Through the program control module, FLOPS may be used to analyze a point design, parametrically vary certain design variables, or optimize a configuration with respect to these design variables (for minimum gross weight, minimum fuel burned, maximum range, or minimum NOx emissions) using nonlinear programming techniques. Several input options are available, including design variables for both aircraft configuration and performance.
GASP#
The following description has been taken from the GASP User’s Guide[3]:
NASA’s Ames Research Center has developed the General Aviation Synthesis Program, GASP. This computer program performs tasks generally associated with aircraft preliminary design and allows an analyst the capability of performing parametric studies in a rapid manner. GASP was originally made to emphasize small fixed-wing aircraft employing propulsion systems varying from a single piston engine with fixed pitch propeller through twin turboprop/turbofan powered business or transport type aircraft. It now support hybrid wing body, truss-braced wing, and other unconventional configurations. The program may be operated from a computer terminal in either the “batch” or “interactive graphics” mode.

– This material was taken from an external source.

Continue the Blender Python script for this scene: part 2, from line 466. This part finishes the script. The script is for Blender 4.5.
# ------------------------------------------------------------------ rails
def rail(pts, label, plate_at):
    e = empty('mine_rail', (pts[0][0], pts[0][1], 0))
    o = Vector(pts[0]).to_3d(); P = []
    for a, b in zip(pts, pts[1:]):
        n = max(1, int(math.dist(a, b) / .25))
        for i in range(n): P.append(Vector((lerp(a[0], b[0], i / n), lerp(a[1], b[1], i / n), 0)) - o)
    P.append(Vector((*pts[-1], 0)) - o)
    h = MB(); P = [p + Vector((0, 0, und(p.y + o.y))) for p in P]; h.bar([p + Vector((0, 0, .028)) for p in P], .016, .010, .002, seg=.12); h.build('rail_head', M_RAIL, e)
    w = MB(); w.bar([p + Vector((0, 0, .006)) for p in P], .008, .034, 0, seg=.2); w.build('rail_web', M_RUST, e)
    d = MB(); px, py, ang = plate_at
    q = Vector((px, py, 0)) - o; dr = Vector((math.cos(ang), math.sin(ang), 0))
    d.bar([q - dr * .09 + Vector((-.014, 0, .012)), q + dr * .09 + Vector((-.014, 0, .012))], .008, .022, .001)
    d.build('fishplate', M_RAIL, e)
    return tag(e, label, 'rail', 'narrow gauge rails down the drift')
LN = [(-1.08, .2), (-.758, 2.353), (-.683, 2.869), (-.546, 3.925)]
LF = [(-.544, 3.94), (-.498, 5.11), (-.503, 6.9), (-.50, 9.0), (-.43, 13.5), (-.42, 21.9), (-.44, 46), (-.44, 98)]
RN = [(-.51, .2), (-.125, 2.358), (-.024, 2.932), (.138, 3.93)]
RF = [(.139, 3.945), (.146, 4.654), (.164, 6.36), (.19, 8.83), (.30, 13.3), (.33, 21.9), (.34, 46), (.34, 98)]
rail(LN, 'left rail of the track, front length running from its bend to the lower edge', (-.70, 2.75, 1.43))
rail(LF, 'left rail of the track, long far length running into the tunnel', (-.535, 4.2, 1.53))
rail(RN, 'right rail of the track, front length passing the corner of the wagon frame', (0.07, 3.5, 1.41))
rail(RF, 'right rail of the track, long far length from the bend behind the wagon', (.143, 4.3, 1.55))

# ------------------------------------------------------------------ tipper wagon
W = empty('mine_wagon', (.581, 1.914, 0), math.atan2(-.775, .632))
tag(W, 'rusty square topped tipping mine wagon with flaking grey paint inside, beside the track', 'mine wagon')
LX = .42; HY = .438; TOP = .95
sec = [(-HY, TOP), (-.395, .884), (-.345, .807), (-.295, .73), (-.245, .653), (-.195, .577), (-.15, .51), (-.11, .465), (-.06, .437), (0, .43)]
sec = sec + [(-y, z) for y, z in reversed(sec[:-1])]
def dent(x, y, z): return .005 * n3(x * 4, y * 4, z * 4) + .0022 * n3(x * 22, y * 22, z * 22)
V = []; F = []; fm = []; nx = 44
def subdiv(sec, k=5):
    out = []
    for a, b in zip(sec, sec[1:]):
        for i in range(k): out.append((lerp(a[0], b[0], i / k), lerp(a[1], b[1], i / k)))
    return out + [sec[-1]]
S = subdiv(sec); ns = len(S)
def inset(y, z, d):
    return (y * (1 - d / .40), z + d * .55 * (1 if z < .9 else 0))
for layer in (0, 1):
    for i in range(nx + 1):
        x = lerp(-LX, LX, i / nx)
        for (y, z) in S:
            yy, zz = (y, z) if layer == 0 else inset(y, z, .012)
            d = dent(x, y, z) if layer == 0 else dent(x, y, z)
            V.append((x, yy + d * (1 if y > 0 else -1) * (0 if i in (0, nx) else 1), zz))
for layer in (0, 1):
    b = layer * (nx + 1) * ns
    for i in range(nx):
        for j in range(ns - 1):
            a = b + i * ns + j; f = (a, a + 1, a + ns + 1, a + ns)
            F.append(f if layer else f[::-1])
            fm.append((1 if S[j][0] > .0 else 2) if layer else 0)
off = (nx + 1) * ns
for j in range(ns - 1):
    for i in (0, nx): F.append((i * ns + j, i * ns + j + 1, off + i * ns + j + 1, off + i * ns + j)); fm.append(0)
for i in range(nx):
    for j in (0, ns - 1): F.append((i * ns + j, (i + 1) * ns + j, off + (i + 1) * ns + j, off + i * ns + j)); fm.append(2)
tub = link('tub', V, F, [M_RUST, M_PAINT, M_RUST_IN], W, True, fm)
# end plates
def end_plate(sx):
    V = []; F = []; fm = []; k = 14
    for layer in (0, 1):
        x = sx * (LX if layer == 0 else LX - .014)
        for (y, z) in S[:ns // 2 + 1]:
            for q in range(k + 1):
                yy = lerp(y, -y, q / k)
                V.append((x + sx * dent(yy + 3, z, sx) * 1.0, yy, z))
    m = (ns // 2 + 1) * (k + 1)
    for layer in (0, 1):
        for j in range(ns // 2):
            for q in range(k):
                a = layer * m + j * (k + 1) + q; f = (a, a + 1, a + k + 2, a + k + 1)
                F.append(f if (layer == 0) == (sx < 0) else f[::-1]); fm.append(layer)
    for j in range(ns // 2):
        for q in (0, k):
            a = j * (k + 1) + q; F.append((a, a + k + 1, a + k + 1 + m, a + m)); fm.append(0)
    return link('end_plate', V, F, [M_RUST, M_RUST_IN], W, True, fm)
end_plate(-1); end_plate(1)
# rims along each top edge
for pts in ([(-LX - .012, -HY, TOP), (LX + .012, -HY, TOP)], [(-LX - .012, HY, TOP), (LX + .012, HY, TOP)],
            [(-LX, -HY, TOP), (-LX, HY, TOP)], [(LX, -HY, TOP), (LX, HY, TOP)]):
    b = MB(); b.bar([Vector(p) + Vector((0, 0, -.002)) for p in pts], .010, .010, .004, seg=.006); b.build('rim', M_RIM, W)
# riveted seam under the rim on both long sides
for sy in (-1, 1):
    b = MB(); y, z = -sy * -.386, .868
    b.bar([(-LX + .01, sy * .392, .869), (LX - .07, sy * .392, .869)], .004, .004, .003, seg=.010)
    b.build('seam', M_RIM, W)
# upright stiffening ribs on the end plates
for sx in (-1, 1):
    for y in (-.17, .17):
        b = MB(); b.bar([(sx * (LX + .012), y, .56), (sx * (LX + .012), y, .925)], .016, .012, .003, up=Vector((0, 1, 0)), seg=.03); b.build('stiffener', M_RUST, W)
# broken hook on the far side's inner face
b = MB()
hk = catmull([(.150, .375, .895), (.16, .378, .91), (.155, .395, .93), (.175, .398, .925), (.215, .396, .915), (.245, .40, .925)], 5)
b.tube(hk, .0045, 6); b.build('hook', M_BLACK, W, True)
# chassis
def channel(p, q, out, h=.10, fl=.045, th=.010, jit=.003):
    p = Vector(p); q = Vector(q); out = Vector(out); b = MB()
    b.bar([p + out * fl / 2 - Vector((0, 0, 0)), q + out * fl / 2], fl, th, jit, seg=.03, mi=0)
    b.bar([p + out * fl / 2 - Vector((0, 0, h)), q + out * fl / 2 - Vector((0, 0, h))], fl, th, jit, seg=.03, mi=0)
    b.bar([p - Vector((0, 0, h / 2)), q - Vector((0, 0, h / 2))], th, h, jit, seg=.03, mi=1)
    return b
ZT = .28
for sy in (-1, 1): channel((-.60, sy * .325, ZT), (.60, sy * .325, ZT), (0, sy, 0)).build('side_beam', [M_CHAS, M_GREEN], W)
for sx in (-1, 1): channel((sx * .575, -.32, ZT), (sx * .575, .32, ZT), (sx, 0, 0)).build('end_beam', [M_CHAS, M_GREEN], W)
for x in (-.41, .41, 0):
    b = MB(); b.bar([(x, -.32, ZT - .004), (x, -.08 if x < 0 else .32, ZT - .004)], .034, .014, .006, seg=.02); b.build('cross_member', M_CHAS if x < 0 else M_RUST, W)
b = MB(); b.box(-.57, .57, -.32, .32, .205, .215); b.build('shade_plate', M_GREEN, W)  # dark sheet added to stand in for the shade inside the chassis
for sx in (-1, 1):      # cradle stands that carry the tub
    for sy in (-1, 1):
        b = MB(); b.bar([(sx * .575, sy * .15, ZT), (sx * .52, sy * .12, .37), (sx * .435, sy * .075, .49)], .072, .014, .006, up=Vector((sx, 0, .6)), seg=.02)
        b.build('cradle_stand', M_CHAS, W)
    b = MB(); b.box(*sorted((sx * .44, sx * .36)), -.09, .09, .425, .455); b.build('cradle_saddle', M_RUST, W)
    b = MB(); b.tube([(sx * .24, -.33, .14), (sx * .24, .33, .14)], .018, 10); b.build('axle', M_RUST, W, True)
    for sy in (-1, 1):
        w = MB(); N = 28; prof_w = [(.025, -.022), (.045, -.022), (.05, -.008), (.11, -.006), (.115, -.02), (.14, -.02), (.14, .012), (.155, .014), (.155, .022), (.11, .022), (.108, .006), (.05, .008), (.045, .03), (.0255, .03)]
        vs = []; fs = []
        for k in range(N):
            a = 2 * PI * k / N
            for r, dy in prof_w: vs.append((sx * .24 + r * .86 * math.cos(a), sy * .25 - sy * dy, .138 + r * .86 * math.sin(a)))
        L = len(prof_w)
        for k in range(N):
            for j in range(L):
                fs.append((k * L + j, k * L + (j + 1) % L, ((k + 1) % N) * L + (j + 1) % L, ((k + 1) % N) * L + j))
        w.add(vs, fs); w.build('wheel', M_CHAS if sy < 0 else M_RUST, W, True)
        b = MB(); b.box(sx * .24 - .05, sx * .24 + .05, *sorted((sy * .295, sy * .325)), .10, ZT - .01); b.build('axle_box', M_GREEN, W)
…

The program is comprised of modules representing the various technical disciplines integrated into a computational flow which ensures that the interacting effects of design variables are continuously accounted for in the aircraft sizing procedure. The model is a useful tool for comparing configurations, assessing aircraft performance and economics, performing tradeoff and sensitivity studies, and assessing the impact of advanced technologies on aircraft performance and economics. By utilizing the computer model the impact of various aircraft requirements and design factors may be studied in a systematic manner with benefits measured in terms of overall aircraft performance and economics.